No administration is obligated to support every piece of legislation. That is not the issue. The issue is how it chooses to engage. When a Senator, particularly one representing a historically marginalised group, reaches the point of emotional collapse in her closing, the problem is not simply disagreement; it is the environment that made that collapse possible.

That environment, by all appearances, was one of force rather than sensitivity, of rebuttal without restraint, of engagement that prioritised dominance over understanding. This is not strength. It is a failure of leadership.
Leadership requires discipline, not just of policy, but of tone. It demands the ability to recognise when an issue transcends politics and enters the realm of human dignity. It requires the wisdom to understand that some debates are not battles to be won, but responsibilities to be handled with care. Yesterday, that wisdom was absent, and the consequences extended beyond one Senator.
Because every person with a disability watching that exchange in Parliament saw something. They saw how their advocate was treated. They saw how their issues were received. And they concluded, not from press releases or political spin, but from what unfolded in real time.

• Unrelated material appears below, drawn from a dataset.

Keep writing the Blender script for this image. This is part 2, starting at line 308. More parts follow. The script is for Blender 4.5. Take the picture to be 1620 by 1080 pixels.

The message, whether intended or not, was deeply troubling: that even at the highest level of representation, even with the floor, even with the law on your side, you may still have to fight to be heard, not just politically, but humanely. That is not the mark of a progressive society. It is the mark of one who is stagnating.
What makes this moment particularly damning is that it was entirely avoidable. The Government could have disagreed, firmly, even forcefully, while maintaining respect. It could have challenged the bill without undermining the person presenting it.
It could have demonstrated that governance is not merely about control but about stewardship. Instead, it allowed the debate to descend into something that left a Senator in tears, and that image will linger, not because emotion is unusual, but because of what caused it.
We must now ask ourselves a hard question: if this is how we handle issues of disability in Parliament, what does that say about how seriously we take them in practice? Policy is only one part of progress. Culture is the other, and yesterday, our parliamentary culture was found wanting.
Senator Lalite-Ettienne’s closing remarks should not be remembered for the tears. They should be remembered for what they revealed: that empathy, in our highest institution, is not yet guaranteed.
Until that changes, no amount of legislation will be enough.